_Exercise requirements_.
Each line below that contains "runs" counts once; report the total and nothing more.

_Extracted material_.

"""

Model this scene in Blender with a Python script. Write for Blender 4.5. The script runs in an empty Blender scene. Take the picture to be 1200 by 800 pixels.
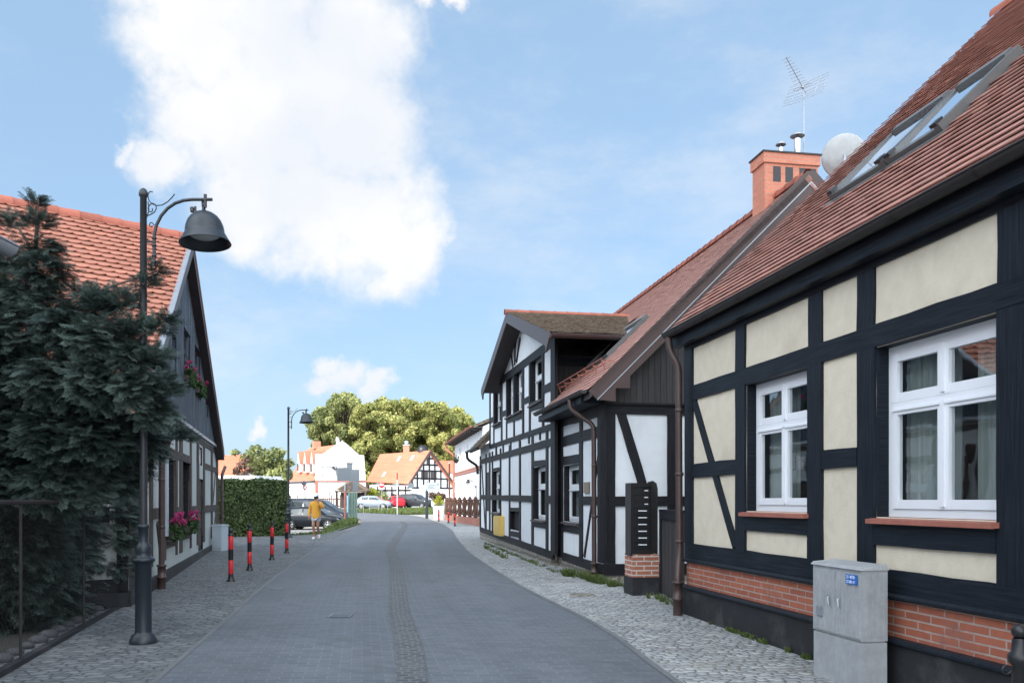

"""
"""

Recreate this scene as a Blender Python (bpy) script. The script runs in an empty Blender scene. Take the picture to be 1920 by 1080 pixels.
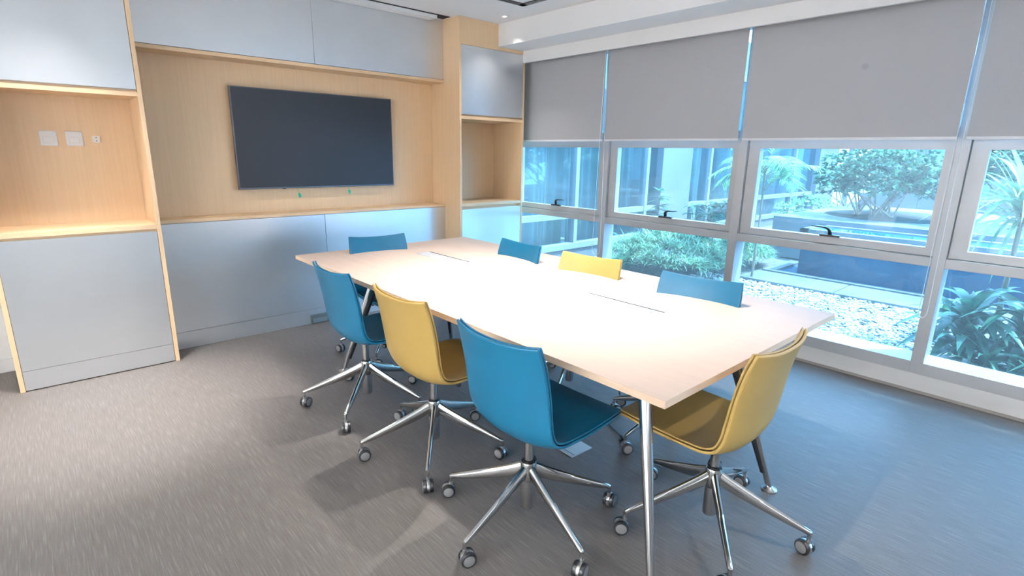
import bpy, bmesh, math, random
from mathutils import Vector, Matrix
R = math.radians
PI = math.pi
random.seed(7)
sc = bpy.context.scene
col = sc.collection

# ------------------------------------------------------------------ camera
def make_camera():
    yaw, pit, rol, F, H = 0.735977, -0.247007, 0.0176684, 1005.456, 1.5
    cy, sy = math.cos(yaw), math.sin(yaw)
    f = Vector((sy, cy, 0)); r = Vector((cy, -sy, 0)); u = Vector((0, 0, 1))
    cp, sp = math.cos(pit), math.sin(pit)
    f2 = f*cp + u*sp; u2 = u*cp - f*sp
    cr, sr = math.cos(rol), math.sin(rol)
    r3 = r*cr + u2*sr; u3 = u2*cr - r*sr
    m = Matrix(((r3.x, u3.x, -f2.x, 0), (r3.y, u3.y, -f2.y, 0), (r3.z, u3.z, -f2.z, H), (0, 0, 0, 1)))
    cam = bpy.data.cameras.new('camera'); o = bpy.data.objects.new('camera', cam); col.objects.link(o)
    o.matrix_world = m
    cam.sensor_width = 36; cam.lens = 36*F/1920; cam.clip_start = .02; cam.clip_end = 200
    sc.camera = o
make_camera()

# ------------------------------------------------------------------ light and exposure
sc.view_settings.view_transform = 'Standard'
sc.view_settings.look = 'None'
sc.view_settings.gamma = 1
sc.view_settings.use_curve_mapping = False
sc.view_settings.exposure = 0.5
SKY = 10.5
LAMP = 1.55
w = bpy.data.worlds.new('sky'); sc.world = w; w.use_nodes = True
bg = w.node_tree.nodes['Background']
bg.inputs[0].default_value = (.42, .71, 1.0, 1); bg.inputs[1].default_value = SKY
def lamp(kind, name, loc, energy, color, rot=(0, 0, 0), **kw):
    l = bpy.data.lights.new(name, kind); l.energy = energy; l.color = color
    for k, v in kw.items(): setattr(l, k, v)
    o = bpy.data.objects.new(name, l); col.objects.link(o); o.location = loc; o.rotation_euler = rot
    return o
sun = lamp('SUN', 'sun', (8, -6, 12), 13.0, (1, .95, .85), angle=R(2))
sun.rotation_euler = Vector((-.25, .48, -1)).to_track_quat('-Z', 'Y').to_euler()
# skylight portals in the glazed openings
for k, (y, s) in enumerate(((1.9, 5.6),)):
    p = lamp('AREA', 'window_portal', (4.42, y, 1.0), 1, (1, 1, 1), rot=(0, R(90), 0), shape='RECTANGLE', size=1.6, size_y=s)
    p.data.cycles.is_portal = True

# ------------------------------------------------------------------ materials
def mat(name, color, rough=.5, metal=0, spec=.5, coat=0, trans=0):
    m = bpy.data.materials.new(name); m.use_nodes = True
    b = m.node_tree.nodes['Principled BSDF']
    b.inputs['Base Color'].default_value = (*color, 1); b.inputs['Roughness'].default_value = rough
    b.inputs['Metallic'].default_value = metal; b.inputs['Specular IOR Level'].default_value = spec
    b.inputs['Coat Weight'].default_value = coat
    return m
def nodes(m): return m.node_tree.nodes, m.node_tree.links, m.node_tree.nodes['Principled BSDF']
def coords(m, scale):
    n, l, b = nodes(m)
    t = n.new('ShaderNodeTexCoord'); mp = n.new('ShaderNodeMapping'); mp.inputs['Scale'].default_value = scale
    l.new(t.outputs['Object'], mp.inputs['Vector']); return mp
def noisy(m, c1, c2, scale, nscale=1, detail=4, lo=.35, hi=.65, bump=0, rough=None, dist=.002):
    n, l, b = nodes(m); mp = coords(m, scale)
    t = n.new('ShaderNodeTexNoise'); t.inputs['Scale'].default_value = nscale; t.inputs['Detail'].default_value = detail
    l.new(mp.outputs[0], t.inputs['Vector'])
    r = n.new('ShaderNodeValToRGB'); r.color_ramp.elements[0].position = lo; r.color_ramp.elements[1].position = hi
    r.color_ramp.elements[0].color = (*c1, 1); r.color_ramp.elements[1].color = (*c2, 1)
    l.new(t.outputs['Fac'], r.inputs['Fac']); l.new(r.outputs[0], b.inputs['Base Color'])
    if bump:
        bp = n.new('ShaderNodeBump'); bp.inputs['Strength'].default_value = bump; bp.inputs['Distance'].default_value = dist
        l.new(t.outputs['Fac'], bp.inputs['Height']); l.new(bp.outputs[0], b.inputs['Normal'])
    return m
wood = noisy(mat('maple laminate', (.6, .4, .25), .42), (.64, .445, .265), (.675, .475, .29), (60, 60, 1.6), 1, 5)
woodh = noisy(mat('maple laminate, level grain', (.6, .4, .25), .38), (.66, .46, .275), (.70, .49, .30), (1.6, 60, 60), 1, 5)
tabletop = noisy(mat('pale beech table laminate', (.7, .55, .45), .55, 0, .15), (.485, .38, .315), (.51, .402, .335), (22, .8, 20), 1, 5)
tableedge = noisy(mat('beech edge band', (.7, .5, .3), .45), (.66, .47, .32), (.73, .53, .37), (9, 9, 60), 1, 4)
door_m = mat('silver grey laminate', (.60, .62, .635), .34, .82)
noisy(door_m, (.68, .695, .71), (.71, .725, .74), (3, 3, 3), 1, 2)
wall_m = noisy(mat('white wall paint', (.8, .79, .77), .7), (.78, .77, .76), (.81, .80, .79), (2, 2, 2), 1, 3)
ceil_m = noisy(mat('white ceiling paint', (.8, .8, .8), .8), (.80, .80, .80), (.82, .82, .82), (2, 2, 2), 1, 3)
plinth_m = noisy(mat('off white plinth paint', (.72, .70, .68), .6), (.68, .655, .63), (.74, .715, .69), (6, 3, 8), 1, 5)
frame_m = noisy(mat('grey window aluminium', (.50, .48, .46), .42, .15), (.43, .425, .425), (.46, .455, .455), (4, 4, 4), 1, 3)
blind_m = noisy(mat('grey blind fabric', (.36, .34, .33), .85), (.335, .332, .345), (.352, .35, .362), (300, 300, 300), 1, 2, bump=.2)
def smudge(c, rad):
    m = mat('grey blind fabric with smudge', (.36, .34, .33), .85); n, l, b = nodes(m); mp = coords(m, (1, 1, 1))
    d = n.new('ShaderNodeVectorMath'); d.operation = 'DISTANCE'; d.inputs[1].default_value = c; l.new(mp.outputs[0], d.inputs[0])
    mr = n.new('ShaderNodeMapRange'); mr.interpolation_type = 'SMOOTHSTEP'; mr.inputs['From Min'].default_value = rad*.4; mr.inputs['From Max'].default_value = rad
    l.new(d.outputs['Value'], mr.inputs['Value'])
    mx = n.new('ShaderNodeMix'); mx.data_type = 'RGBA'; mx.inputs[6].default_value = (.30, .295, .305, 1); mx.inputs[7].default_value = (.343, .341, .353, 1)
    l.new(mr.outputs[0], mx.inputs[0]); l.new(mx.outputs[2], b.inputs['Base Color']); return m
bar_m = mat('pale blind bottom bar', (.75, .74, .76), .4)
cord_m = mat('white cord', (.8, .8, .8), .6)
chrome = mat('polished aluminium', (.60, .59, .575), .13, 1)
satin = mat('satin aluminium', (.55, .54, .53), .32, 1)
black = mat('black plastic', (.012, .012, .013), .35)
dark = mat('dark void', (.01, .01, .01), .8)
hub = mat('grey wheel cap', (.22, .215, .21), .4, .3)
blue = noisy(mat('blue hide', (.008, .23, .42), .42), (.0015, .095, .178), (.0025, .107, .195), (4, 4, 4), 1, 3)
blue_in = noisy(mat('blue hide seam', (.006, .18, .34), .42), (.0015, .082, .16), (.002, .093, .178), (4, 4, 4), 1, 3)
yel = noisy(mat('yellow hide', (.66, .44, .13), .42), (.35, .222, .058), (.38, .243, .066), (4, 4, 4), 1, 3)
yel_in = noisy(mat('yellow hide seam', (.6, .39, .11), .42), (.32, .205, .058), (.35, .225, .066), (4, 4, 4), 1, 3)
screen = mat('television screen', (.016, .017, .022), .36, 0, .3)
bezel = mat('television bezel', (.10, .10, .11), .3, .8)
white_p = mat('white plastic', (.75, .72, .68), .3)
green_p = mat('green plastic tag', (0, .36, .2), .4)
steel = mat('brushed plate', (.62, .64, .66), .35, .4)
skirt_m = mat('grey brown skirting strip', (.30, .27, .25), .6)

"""

_Output of the exercise_.
2